DO THIS
Find every line of the listing below where "from" appears, and copy it.

RAW DATA
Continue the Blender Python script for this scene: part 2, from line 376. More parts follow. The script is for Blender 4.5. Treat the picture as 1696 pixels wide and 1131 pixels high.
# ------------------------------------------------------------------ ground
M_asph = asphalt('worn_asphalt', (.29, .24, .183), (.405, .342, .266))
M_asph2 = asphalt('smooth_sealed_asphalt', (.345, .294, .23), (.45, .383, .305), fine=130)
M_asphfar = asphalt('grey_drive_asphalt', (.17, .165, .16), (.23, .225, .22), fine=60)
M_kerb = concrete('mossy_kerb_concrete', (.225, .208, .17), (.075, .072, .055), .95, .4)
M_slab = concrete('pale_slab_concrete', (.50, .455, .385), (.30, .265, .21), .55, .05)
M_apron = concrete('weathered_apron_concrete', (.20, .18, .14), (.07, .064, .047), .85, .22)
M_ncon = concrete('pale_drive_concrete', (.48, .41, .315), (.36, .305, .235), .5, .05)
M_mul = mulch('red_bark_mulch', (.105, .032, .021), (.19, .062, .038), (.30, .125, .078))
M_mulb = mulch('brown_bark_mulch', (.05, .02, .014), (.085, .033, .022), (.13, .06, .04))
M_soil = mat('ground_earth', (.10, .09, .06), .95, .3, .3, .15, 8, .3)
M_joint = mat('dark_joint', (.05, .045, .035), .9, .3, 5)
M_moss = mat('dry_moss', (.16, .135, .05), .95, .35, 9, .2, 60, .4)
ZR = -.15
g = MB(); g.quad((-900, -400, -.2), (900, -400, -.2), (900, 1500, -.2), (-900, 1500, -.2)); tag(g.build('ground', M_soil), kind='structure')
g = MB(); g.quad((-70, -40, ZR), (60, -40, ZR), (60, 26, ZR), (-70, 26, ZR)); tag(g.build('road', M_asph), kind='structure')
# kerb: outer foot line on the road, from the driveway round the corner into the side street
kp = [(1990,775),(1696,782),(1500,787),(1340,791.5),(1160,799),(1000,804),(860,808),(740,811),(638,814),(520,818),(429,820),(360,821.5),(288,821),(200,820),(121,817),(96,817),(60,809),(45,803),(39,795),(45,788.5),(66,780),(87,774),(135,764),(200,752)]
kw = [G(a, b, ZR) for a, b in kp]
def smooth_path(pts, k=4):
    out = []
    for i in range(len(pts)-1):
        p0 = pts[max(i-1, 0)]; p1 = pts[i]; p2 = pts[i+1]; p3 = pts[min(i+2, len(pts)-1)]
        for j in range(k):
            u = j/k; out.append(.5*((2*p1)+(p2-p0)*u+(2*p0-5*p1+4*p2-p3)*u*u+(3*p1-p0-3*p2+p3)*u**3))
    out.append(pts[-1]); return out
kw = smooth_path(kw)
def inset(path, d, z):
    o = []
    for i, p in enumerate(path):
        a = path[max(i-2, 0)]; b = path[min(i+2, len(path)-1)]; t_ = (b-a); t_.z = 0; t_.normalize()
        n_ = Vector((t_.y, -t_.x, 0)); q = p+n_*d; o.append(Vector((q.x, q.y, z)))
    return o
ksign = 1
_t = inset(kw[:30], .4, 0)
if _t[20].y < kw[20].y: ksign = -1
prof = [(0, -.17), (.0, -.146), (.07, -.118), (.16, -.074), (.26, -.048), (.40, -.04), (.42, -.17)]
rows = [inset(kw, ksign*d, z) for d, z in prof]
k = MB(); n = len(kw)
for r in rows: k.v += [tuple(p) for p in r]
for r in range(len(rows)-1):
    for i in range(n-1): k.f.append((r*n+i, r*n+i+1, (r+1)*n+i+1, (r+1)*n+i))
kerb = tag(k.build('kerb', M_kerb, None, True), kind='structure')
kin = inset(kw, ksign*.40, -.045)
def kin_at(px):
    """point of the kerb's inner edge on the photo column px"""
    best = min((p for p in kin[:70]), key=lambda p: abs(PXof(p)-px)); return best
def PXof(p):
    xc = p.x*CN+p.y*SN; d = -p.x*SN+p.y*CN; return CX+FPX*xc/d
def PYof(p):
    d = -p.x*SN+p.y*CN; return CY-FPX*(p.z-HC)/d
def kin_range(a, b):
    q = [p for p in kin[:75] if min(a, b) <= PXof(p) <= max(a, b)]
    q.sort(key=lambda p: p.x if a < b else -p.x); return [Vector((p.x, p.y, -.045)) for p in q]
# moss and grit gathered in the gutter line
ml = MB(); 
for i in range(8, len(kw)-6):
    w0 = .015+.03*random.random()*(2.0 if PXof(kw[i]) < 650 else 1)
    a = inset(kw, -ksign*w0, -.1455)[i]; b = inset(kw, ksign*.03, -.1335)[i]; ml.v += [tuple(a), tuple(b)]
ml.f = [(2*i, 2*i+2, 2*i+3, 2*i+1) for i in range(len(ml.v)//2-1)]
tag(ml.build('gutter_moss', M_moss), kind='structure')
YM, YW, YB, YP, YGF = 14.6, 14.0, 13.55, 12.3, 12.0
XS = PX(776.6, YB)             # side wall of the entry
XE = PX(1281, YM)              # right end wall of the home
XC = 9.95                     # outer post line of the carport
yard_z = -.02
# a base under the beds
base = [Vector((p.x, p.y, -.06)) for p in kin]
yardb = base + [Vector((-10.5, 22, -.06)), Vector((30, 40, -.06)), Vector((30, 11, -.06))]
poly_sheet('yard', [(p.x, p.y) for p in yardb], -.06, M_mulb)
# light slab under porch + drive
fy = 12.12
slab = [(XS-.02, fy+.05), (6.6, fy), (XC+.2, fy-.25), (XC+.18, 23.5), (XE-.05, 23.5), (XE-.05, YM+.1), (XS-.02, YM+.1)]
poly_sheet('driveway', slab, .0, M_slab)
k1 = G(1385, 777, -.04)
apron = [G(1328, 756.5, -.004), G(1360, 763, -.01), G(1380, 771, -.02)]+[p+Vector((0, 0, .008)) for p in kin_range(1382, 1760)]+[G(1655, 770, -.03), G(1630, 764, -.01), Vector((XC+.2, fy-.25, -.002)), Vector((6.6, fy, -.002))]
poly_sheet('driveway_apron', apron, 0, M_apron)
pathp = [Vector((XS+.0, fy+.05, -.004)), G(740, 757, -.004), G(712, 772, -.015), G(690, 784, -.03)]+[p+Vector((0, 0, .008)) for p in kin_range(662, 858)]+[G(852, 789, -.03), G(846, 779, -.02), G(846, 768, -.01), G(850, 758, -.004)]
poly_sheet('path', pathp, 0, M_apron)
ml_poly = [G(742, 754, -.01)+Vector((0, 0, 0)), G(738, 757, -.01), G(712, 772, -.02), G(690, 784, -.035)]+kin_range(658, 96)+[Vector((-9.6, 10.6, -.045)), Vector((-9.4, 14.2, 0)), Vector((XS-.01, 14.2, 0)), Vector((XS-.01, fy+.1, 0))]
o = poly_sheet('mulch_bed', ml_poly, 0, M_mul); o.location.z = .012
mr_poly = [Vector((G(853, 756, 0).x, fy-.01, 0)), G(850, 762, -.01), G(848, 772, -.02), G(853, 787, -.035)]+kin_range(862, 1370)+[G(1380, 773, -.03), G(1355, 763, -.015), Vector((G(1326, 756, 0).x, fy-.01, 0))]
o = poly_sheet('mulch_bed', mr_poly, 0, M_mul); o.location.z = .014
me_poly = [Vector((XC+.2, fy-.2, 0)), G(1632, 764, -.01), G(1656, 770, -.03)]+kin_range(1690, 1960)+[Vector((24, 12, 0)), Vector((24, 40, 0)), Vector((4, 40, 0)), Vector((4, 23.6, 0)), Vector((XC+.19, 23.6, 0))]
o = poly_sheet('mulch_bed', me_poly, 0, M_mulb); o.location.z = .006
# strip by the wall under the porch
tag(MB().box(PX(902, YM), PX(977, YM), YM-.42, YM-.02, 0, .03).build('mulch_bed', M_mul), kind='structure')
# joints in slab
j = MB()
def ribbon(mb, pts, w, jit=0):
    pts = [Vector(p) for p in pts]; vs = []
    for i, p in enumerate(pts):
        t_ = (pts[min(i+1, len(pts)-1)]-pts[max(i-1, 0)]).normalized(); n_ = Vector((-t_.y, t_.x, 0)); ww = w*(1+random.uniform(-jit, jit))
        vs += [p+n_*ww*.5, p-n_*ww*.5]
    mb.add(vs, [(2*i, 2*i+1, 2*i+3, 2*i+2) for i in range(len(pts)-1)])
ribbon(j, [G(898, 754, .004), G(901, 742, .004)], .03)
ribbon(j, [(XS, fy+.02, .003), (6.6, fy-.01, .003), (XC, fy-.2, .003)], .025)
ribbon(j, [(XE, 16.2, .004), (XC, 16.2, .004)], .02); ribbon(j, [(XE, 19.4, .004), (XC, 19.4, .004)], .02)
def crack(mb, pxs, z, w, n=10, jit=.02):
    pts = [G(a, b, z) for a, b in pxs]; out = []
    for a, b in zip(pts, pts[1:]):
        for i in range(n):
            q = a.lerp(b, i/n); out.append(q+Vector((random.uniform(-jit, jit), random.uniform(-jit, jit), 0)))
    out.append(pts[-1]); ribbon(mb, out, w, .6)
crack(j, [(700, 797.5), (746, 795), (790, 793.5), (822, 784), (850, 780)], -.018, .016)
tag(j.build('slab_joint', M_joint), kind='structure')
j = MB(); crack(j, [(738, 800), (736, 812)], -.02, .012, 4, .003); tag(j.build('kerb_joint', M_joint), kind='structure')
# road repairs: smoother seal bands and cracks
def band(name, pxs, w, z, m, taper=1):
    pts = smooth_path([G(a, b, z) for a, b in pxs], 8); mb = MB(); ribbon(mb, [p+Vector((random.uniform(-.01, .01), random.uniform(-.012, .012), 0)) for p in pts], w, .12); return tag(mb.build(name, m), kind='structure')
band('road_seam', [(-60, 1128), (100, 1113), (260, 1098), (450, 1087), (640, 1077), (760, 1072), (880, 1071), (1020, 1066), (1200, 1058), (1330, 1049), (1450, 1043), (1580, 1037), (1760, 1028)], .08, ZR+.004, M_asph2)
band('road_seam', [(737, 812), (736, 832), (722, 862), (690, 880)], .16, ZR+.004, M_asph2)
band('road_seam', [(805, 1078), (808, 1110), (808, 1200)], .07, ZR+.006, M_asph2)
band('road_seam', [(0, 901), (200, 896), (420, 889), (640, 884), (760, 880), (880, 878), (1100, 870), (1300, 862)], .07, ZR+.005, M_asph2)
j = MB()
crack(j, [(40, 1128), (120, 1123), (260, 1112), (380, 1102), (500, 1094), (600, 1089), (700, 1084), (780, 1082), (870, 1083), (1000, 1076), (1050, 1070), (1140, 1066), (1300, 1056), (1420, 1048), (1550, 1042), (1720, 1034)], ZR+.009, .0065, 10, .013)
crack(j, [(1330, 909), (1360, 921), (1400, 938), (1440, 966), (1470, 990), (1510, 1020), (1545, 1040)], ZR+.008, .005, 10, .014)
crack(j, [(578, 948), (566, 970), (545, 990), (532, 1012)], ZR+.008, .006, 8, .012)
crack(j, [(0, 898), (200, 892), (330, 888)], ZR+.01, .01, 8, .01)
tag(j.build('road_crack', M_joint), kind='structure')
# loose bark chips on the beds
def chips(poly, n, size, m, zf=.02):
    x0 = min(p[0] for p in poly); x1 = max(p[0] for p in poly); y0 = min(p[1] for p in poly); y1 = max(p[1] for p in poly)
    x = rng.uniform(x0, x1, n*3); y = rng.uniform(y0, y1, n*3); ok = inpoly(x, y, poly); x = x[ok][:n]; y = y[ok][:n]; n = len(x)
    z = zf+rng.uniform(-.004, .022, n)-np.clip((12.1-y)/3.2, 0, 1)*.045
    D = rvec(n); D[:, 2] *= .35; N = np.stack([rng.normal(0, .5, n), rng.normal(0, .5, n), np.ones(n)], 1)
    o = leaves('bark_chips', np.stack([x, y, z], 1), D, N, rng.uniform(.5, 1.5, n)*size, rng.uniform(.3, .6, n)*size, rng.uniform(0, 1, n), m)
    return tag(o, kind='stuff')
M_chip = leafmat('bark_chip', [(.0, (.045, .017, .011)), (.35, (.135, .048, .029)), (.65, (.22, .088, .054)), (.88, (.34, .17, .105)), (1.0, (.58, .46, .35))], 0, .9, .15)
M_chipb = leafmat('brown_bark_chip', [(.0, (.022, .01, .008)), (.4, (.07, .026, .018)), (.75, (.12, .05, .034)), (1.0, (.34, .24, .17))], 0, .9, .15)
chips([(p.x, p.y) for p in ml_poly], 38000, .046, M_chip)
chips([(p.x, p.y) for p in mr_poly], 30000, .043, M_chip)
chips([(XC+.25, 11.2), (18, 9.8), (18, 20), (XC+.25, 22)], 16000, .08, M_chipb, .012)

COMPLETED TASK
Continue the Blender Python script for this scene: part 2, from line 376. More parts follow. The script is for Blender 4.5. Treat the picture as 1696 pixels wide and 1131 pixels high.
# kerb: outer foot line on the road, from the driveway round the corner into the side street